Atlassian drives more roadmaps across Jira Software

Atlassian drives more roadmaps across Jira Software

Atlassian has laid a lot more roadmap on its Jira, er, roadmap, with a “slew” of additions to the functionality.

The Jira vendor said the launch of next generation Jira Software in 2018 had jacked up roadmapping, and that 45 per cent of users were using roadmapping within a month of the launch, making it the most rapidly adopted feature in the product’s history.

So, on the basis that you can’t have too much of a good thing, the company unveiled a small atlas’ worth of new features this week. 

These include a progress bar, to show team members how they’re doing against a project’s roadmap.  Users can now add dependencies using drag and drop, making it easier to visualise relationships between items. An integration with the vendor’s Confluence collaboration application means roadmaps can now be shared across an organisation, which can produce an “organisation level view” of multiple teams’ work by aggregating their roadmaps.

Likewise, you can drill down from a macro level roadmap with “hierarchy levels” taking you down to smaller projects and pieces of work.

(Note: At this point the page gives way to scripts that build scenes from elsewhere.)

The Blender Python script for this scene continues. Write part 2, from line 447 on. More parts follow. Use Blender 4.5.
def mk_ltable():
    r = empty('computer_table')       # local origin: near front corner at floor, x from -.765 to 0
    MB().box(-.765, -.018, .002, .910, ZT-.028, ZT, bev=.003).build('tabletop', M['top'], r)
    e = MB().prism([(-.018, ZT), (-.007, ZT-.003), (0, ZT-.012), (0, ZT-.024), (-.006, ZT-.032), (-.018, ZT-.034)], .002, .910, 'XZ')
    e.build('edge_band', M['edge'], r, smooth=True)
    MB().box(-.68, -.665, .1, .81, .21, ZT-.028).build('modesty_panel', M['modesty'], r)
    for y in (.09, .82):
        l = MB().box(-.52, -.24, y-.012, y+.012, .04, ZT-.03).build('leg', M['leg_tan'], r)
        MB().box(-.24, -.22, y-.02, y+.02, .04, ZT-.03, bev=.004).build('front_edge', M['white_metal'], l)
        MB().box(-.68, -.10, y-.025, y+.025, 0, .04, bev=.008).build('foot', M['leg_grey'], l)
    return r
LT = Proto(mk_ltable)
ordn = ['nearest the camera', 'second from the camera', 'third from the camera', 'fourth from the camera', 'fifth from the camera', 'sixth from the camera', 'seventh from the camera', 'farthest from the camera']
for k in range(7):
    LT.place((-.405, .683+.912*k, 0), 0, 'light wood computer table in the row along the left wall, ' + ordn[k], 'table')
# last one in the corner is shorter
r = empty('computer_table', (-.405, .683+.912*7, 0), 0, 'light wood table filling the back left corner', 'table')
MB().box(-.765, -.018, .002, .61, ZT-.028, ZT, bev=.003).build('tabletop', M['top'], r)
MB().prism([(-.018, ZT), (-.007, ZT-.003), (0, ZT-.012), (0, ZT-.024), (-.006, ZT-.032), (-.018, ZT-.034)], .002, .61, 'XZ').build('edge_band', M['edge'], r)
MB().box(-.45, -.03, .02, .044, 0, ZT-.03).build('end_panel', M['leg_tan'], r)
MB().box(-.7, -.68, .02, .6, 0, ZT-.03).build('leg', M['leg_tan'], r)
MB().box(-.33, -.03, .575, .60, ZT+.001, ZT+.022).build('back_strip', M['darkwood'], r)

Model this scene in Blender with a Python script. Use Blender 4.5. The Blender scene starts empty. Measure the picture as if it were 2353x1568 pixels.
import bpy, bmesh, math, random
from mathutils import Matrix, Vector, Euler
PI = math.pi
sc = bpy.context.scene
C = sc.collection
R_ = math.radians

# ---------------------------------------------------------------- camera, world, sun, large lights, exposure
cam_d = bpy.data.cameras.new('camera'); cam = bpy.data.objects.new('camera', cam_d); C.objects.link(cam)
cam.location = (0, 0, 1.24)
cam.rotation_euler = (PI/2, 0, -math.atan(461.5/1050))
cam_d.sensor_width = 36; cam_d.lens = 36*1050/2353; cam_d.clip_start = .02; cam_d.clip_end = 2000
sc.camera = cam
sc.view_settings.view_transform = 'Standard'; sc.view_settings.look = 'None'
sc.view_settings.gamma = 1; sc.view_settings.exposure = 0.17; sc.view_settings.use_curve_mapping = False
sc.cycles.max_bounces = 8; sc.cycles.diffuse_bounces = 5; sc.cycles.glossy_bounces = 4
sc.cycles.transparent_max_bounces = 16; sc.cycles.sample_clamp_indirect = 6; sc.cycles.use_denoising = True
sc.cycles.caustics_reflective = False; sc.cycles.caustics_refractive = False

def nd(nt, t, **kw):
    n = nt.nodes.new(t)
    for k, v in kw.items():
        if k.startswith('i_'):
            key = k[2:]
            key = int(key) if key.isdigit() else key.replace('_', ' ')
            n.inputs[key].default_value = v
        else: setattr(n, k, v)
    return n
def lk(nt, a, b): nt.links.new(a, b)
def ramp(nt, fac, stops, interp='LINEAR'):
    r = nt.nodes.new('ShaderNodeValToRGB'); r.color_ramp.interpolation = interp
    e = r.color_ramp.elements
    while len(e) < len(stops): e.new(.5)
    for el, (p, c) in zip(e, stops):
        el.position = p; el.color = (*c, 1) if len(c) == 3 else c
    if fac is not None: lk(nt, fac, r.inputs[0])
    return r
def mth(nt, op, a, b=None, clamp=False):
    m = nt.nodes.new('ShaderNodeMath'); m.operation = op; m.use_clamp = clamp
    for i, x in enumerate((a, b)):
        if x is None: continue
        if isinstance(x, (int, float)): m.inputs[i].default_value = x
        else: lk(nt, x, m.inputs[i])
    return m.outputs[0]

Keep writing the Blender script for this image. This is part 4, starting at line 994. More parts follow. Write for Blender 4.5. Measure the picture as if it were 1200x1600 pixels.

Similarly, new filters can expose different aspects, such as complete jobs or work in progress. And new roadmaps can now be added inline with a single click. 

Jake Brereton,  head of marketing for Jira Software, said “I think the thing that we’re going to see the most excitement about and that we are probably most excited about is dependency mapping.

“So if any of these dependencies that you map on from the roadmap will be reflected anywhere else that work is.”

Boadmaps and progress charts can be more an aspiration than a reflection of messy reality, but Brereton said, “Epics live in a backlog. You can see them if you filter from the board and if you define a dependency here or relationship here that’s going to be reflected everywhere else within the Jira instance…the roadmap is sort of that single source of truth, but if you define something here, it’s applicable across your entire Jira instance.”